FB can wind up abandoned as quickly as it gained steam. We saw that with Geocities, Hotmail, and MySpace. I can trust AT&T to be around a long time.
AT&T can fall off the map tomorrow, and phone numbers continue to work around the world. The advantage of phone and email (as technologies) over facebook messenger is that they aren't tied to a particular company AT ALL.
My email address will work independently of any company. And i move my email address from host company to company, as I see fit, or even self host if I feel the need.
My phone, likewise, I've moved between multiple carriers over the years; if carrier A started pissing me off too much, I'd move to carrier B.
The idea that you can have a messenger account with out a facebook account is just smoke and mirrors... of course you have a facebook account.
Do NOT want.
You have an IP address. Do you know it? Your computer can't really function without it nowadays. It's there, but it's not necessary to know.
Your phone has an IMEI number. Do you know it? Do you know what IP address it was assigned? Do you care? No.
But what detail do you remember? What do you login with? How do you give a contact your details? I don't know about you but I don't read out my phone number except in very rare circumstances. At worst, someone dials the other party's number ONCE, and then we both assign the number to a contact on our phones. With name, and photo. The things that remind us of that person. Nobody cares about the number.
Nobody is saying numbers will go away. We're saying nobody needs know them and it would only take a single protocol to come along with a hint of "coolness" to get rid of them forever.
Rather than "My number is..." and then a string of numbers, you'll just say "I'm fredbloggs21 on Whatsbook". And people will be able to get your phone number (which they'll store as Fred in their phones), email, IM, etc. just from that. They already do. The younger generations don't piss about with phone numbers already. They have no need. They find each other on facebook and then from there it's "What your instagram?" or whatever.
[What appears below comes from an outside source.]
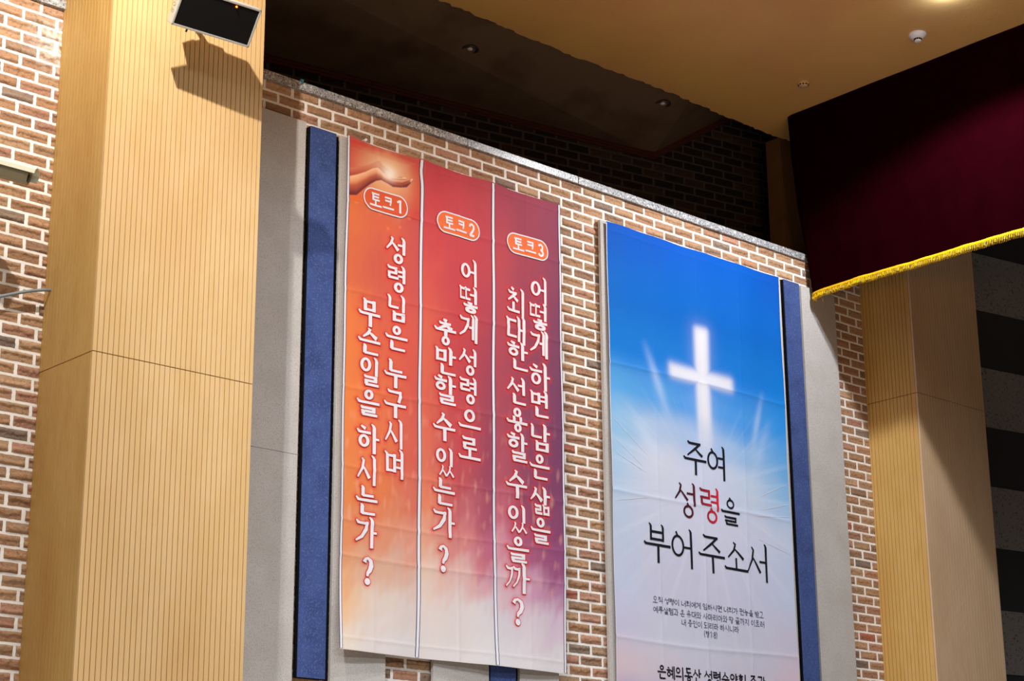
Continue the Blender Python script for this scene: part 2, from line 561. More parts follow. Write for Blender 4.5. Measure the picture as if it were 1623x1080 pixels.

Phone numbers will die out of common use, the same way that IP addresses will. Nobody cares about what their particular one is, nobody need know it, nobody need share it. At worst, you give a descriptive name via a service that encompasses that number without you knowing. No different to DNS or email (Do you know what IP of what email server your email goes to when sent to your domain? Or that it goes to port 25? Because 99.9% of people couldn't give a shit).
And that's what XMPP was supposed to have fixed. XMPP was really about decentralization and federation. You simply didn't need an account with Google or any particular company to participate. Then Google decided to cut off federation with gmail, making what could have been a great, widely-used protocol, into something incredibly broken. It was this breaking of XMPP by Google (after years of promoting XMPP) that marked the beginning of the change from "don't be evil" into what it has become today.
I used to run my own Jabber server with my own domain, communicating with gmail users and others, and it worked lovely until Google decided to cut off access to their users. Suddenly my own server became nearly useless with all my non-techy friends suddenly unable to communicate. Sure I could have granted them all accounts on my server, but most of them had just used the google chat program, and switching them to something more open would be difficult for them, to say nothing of *their* friends who are on gmail anyway.
So XMPP is essentially dead, thanks to google and we are not better off for it, no matter what they want us to believe about Hangouts.
You would never do this for business though. And when it comes to communication methods it is business that wins. That is why email continues to dominate despite how many headlines saying email is dead.
I can see the phone number giving way to an IPV6 addess eventually, but it's not going to transform into some messenger app.